Given data:
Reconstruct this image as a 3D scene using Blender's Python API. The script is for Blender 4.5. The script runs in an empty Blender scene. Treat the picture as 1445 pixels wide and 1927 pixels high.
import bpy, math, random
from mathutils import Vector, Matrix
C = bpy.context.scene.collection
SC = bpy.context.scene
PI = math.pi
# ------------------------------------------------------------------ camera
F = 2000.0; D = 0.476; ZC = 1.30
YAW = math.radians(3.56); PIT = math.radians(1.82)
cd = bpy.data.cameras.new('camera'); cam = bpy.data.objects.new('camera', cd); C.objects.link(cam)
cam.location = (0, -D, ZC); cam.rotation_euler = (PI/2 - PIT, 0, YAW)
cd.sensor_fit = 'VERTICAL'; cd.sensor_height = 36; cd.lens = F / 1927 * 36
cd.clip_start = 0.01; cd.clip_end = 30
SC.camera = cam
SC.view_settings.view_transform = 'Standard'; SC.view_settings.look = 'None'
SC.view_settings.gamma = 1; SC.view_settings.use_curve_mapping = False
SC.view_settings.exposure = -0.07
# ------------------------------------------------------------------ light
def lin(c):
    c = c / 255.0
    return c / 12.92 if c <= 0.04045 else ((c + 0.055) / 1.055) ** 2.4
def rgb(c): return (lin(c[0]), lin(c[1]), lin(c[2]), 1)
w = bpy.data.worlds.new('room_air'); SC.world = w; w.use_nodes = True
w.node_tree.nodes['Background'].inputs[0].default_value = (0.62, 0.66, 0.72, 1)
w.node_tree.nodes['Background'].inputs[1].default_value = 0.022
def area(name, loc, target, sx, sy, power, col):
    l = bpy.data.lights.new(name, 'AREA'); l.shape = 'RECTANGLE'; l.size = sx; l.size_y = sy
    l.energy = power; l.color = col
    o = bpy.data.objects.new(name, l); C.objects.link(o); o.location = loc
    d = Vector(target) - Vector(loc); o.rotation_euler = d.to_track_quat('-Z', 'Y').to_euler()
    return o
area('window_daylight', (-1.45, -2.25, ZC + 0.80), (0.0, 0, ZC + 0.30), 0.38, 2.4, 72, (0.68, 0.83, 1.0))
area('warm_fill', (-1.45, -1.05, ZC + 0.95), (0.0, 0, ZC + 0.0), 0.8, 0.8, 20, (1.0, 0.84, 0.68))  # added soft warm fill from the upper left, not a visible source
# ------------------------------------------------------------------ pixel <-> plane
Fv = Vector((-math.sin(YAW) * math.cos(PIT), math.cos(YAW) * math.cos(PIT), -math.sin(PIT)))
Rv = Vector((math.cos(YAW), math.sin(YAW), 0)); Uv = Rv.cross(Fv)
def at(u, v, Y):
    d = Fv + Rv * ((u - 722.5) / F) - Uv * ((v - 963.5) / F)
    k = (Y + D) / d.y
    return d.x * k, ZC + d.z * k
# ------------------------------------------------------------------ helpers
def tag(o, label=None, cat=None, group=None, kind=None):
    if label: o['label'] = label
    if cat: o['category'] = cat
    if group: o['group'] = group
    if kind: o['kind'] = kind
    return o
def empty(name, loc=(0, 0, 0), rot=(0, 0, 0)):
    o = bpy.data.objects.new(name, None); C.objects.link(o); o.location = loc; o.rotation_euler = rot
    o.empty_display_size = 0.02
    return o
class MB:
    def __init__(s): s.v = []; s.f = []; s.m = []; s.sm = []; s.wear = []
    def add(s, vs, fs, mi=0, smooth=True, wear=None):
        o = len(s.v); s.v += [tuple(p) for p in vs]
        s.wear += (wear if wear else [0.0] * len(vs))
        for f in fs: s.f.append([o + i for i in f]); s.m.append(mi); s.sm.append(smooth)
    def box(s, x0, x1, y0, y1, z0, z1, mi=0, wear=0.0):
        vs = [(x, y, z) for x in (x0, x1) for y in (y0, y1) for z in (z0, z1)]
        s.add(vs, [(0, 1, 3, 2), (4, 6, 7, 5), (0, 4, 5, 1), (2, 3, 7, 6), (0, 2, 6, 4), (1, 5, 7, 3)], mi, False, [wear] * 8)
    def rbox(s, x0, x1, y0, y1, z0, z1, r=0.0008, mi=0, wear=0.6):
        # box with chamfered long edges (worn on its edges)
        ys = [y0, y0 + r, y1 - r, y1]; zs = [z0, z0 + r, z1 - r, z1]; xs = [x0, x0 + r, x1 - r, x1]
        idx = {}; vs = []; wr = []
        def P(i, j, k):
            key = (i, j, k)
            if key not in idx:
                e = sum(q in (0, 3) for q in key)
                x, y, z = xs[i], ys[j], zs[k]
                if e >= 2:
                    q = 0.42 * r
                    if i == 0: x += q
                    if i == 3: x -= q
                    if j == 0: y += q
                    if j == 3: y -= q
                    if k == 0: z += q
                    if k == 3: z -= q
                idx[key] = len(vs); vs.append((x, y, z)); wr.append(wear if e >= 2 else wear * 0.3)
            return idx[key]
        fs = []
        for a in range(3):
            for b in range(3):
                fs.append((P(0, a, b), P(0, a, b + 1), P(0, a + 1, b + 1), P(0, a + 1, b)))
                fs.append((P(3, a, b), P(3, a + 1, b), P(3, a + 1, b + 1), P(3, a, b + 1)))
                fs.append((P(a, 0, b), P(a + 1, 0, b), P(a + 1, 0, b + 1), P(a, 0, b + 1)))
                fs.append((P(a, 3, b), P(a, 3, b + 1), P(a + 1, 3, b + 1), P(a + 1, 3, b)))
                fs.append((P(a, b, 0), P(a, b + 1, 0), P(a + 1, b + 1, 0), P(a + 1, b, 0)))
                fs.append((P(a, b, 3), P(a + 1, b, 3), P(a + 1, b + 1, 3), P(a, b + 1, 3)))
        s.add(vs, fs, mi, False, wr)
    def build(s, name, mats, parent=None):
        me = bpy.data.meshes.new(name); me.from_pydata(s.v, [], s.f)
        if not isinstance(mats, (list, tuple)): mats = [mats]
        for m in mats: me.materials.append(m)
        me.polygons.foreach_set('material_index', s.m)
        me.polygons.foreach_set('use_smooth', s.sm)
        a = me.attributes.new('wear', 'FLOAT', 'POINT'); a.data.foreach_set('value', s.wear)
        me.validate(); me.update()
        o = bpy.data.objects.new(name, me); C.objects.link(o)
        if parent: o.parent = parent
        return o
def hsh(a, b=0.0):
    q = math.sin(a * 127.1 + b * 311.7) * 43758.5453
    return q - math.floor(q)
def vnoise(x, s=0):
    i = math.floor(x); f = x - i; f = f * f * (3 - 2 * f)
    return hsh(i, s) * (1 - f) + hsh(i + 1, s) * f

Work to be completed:
Print back all the lines verbatim.

Response to the task:
Reconstruct this image as a 3D scene using Blender's Python API. The script is for Blender 4.5. The script runs in an empty Blender scene. Treat the picture as 1445 pixels wide and 1927 pixels high.
import bpy, math, random
from mathutils import Vector, Matrix
C = bpy.context.scene.collection
SC = bpy.context.scene
PI = math.pi
# ------------------------------------------------------------------ camera
F = 2000.0; D = 0.476; ZC = 1.30
YAW = math.radians(3.56); PIT = math.radians(1.82)
cd = bpy.data.cameras.new('camera'); cam = bpy.data.objects.new('camera', cd); C.objects.link(cam)
cam.location = (0, -D, ZC); cam.rotation_euler = (PI/2 - PIT, 0, YAW)
cd.sensor_fit = 'VERTICAL'; cd.sensor_height = 36; cd.lens = F / 1927 * 36
cd.clip_start = 0.01; cd.clip_end = 30
SC.camera = cam
SC.view_settings.view_transform = 'Standard'; SC.view_settings.look = 'None'
SC.view_settings.gamma = 1; SC.view_settings.use_curve_mapping = False
SC.view_settings.exposure = -0.07
# ------------------------------------------------------------------ light
def lin(c):
    c = c / 255.0
    return c / 12.92 if c <= 0.04045 else ((c + 0.055) / 1.055) ** 2.4
def rgb(c): return (lin(c[0]), lin(c[1]), lin(c[2]), 1)
w = bpy.data.worlds.new('room_air'); SC.world = w; w.use_nodes = True
w.node_tree.nodes['Background'].inputs[0].default_value = (0.62, 0.66, 0.72, 1)
w.node_tree.nodes['Background'].inputs[1].default_value = 0.022
def area(name, loc, target, sx, sy, power, col):
    l = bpy.data.lights.new(name, 'AREA'); l.shape = 'RECTANGLE'; l.size = sx; l.size_y = sy
    l.energy = power; l.color = col
    o = bpy.data.objects.new(name, l); C.objects.link(o); o.location = loc
    d = Vector(target) - Vector(loc); o.rotation_euler = d.to_track_quat('-Z', 'Y').to_euler()
    return o
area('window_daylight', (-1.45, -2.25, ZC + 0.80), (0.0, 0, ZC + 0.30), 0.38, 2.4, 72, (0.68, 0.83, 1.0))
area('warm_fill', (-1.45, -1.05, ZC + 0.95), (0.0, 0, ZC + 0.0), 0.8, 0.8, 20, (1.0, 0.84, 0.68))  # added soft warm fill from the upper left, not a visible source
# ------------------------------------------------------------------ pixel <-> plane
Fv = Vector((-math.sin(YAW) * math.cos(PIT), math.cos(YAW) * math.cos(PIT), -math.sin(PIT)))
Rv = Vector((math.cos(YAW), math.sin(YAW), 0)); Uv = Rv.cross(Fv)
def at(u, v, Y):
    d = Fv + Rv * ((u - 722.5) / F) - Uv * ((v - 963.5) / F)
    k = (Y + D) / d.y
    return d.x * k, ZC + d.z * k
# ------------------------------------------------------------------ helpers
def tag(o, label=None, cat=None, group=None, kind=None):
    if label: o['label'] = label
    if cat: o['category'] = cat
    if group: o['group'] = group
    if kind: o['kind'] = kind
    return o
def empty(name, loc=(0, 0, 0), rot=(0, 0, 0)):
    o = bpy.data.objects.new(name, None); C.objects.link(o); o.location = loc; o.rotation_euler = rot
    o.empty_display_size = 0.02
    return o
class MB:
    def __init__(s): s.v = []; s.f = []; s.m = []; s.sm = []; s.wear = []
    def add(s, vs, fs, mi=0, smooth=True, wear=None):
        o = len(s.v); s.v += [tuple(p) for p in vs]
        s.wear += (wear if wear else [0.0] * len(vs))
        for f in fs: s.f.append([o + i for i in f]); s.m.append(mi); s.sm.append(smooth)
    def box(s, x0, x1, y0, y1, z0, z1, mi=0, wear=0.0):
        vs = [(x, y, z) for x in (x0, x1) for y in (y0, y1) for z in (z0, z1)]
        s.add(vs, [(0, 1, 3, 2), (4, 6, 7, 5), (0, 4, 5, 1), (2, 3, 7, 6), (0, 2, 6, 4), (1, 5, 7, 3)], mi, False, [wear] * 8)
    def rbox(s, x0, x1, y0, y1, z0, z1, r=0.0008, mi=0, wear=0.6):
        # box with chamfered long edges (worn on its edges)
        ys = [y0, y0 + r, y1 - r, y1]; zs = [z0, z0 + r, z1 - r, z1]; xs = [x0, x0 + r, x1 - r, x1]
        idx = {}; vs = []; wr = []
        def P(i, j, k):
            key = (i, j, k)
            if key not in idx:
                e = sum(q in (0, 3) for q in key)
                x, y, z = xs[i], ys[j], zs[k]
                if e >= 2:
                    q = 0.42 * r
                    if i == 0: x += q
                    if i == 3: x -= q
                    if j == 0: y += q
                    if j == 3: y -= q
                    if k == 0: z += q
                    if k == 3: z -= q
                idx[key] = len(vs); vs.append((x, y, z)); wr.append(wear if e >= 2 else wear * 0.3)
            return idx[key]
        fs = []
        for a in range(3):
            for b in range(3):
                fs.append((P(0, a, b), P(0, a, b + 1), P(0, a + 1, b + 1), P(0, a + 1, b)))
                fs.append((P(3, a, b), P(3, a + 1, b), P(3, a + 1, b + 1), P(3, a, b + 1)))
                fs.append((P(a, 0, b), P(a + 1, 0, b), P(a + 1, 0, b + 1), P(a, 0, b + 1)))
                fs.append((P(a, 3, b), P(a, 3, b + 1), P(a + 1, 3, b + 1), P(a + 1, 3, b)))
                fs.append((P(a, b, 0), P(a, b + 1, 0), P(a + 1, b + 1, 0), P(a + 1, b, 0)))
                fs.append((P(a, b, 3), P(a + 1, b, 3), P(a + 1, b + 1, 3), P(a, b + 1, 3)))
        s.add(vs, fs, mi, False, wr)
    def build(s, name, mats, parent=None):
        me = bpy.data.meshes.new(name); me.from_pydata(s.v, [], s.f)
        if not isinstance(mats, (list, tuple)): mats = [mats]
        for m in mats: me.materials.append(m)
        me.polygons.foreach_set('material_index', s.m)
        me.polygons.foreach_set('use_smooth', s.sm)
        a = me.attributes.new('wear', 'FLOAT', 'POINT'); a.data.foreach_set('value', s.wear)
        me.validate(); me.update()
        o = bpy.data.objects.new(name, me); C.objects.link(o)
        if parent: o.parent = parent
        return o
def hsh(a, b=0.0):
    q = math.sin(a * 127.1 + b * 311.7) * 43758.5453
    return q - math.floor(q)
def vnoise(x, s=0):
    i = math.floor(x); f = x - i; f = f * f * (3 - 2 * f)
    return hsh(i, s) * (1 - f) + hsh(i + 1, s) * f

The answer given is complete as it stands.